▽

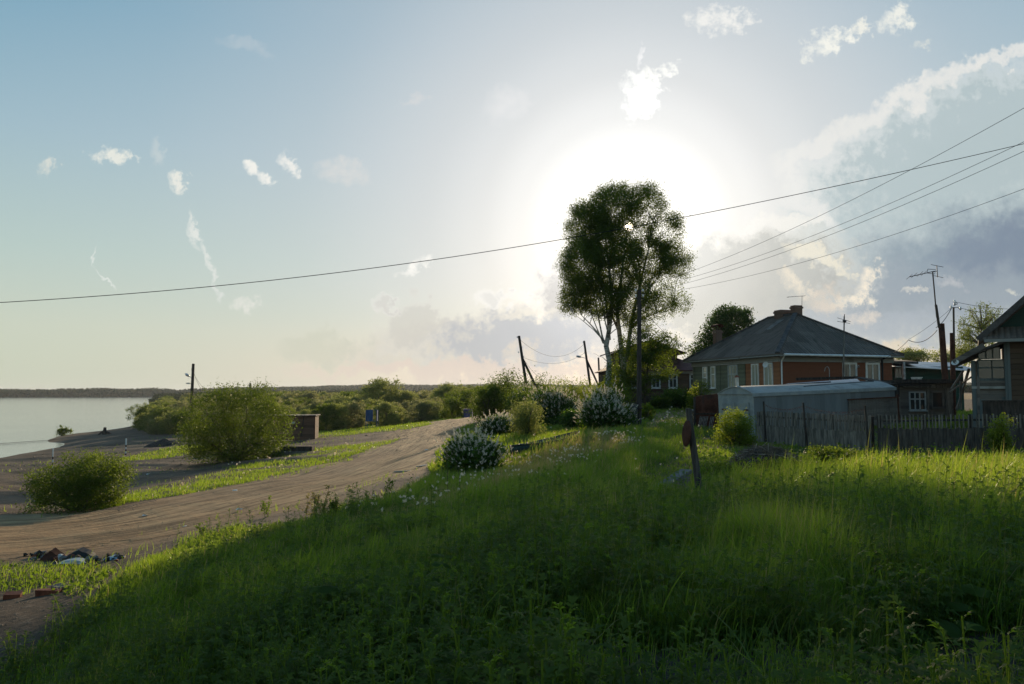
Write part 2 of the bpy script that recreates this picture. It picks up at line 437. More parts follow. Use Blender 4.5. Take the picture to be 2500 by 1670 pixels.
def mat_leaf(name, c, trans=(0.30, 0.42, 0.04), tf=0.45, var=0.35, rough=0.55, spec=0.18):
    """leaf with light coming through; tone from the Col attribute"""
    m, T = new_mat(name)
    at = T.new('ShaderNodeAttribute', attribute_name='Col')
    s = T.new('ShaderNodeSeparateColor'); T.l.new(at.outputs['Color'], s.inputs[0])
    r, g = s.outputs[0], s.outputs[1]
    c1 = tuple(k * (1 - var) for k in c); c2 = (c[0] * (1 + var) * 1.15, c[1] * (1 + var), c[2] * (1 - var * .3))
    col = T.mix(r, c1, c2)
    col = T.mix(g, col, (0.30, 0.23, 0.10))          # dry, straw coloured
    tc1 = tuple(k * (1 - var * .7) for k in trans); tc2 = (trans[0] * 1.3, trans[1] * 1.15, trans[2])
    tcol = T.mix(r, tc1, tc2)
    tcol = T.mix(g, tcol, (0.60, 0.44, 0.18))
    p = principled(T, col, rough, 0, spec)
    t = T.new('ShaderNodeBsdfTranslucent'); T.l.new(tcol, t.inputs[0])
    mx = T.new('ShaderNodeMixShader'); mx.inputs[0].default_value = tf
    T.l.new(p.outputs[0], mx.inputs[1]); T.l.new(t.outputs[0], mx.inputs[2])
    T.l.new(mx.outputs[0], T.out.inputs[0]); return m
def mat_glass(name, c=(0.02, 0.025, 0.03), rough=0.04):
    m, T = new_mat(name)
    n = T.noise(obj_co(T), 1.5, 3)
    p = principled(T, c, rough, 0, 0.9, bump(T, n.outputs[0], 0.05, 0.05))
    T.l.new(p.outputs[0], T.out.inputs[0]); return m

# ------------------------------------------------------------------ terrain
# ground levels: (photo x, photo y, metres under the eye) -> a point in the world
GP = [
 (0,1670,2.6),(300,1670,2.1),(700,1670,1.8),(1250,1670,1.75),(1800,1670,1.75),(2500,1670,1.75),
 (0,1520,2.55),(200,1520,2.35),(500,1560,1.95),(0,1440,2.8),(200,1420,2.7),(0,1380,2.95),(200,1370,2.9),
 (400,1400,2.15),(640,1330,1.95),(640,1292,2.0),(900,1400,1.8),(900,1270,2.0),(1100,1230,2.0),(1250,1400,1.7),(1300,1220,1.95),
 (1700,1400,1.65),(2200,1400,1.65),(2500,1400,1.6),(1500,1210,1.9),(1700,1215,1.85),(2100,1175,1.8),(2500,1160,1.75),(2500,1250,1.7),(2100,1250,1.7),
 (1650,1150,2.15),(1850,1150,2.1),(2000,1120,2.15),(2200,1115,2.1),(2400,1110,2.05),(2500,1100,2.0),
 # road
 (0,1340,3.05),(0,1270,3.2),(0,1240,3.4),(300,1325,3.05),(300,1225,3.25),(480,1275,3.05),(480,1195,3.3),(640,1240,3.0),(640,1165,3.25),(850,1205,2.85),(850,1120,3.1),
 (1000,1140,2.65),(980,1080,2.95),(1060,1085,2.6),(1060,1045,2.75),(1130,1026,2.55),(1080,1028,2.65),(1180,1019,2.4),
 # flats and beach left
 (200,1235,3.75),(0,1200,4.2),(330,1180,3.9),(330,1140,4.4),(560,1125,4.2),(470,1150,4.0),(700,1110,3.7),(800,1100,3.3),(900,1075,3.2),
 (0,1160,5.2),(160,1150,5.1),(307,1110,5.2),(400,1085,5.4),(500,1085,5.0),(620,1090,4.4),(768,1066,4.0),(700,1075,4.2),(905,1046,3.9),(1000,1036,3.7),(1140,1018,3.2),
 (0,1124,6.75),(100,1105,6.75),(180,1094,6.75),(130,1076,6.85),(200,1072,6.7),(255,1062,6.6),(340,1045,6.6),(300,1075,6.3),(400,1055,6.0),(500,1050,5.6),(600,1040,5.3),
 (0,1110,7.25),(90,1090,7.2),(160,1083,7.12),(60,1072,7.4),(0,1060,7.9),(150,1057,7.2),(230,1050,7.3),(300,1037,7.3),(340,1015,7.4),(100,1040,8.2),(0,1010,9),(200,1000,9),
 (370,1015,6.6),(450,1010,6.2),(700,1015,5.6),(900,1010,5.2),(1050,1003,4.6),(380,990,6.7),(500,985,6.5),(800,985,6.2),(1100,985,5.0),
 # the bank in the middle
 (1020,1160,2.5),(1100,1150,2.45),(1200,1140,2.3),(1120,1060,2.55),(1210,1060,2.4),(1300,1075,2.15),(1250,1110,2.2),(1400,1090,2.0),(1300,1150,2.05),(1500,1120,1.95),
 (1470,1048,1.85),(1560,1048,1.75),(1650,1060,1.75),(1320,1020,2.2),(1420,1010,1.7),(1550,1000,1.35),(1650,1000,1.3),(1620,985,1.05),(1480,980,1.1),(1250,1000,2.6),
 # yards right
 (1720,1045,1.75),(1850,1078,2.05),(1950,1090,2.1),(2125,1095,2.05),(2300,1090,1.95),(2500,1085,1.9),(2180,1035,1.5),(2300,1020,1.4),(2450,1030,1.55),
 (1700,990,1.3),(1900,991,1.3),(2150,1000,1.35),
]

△

Everything from the first line of the listing above through the line that contains "T.l.new(p.outputs[0], T.out.inputs[0]); return" is to be restated word for word, minus the pictures.

- _The solution_:
Write part 2 of the bpy script that recreates this picture. It picks up at line 437. More parts follow. Use Blender 4.5. Take the picture to be 2500 by 1670 pixels.
def mat_leaf(name, c, trans=(0.30, 0.42, 0.04), tf=0.45, var=0.35, rough=0.55, spec=0.18):
    """leaf with light coming through; tone from the Col attribute"""
    m, T = new_mat(name)
    at = T.new('ShaderNodeAttribute', attribute_name='Col')
    s = T.new('ShaderNodeSeparateColor'); T.l.new(at.outputs['Color'], s.inputs[0])
    r, g = s.outputs[0], s.outputs[1]
    c1 = tuple(k * (1 - var) for k in c); c2 = (c[0] * (1 + var) * 1.15, c[1] * (1 + var), c[2] * (1 - var * .3))
    col = T.mix(r, c1, c2)
    col = T.mix(g, col, (0.30, 0.23, 0.10))          # dry, straw coloured
    tc1 = tuple(k * (1 - var * .7) for k in trans); tc2 = (trans[0] * 1.3, trans[1] * 1.15, trans[2])
    tcol = T.mix(r, tc1, tc2)
    tcol = T.mix(g, tcol, (0.60, 0.44, 0.18))
    p = principled(T, col, rough, 0, spec)
    t = T.new('ShaderNodeBsdfTranslucent'); T.l.new(tcol, t.inputs[0])
    mx = T.new('ShaderNodeMixShader'); mx.inputs[0].default_value = tf
    T.l.new(p.outputs[0], mx.inputs[1]); T.l.new(t.outputs[0], mx.inputs[2])
    T.l.new(mx.outputs[0], T.out.inputs[0]); return m
def mat_glass(name, c=(0.02, 0.025, 0.03), rough=0.04):
    m, T = new_mat(name)
    n = T.noise(obj_co(T), 1.5, 3)
    p = principled(T, c, rough, 0, 0.9, bump(T, n.outputs[0], 0.05, 0.05))
    T.l.new(p.outputs[0], T.out.inputs[0]); return m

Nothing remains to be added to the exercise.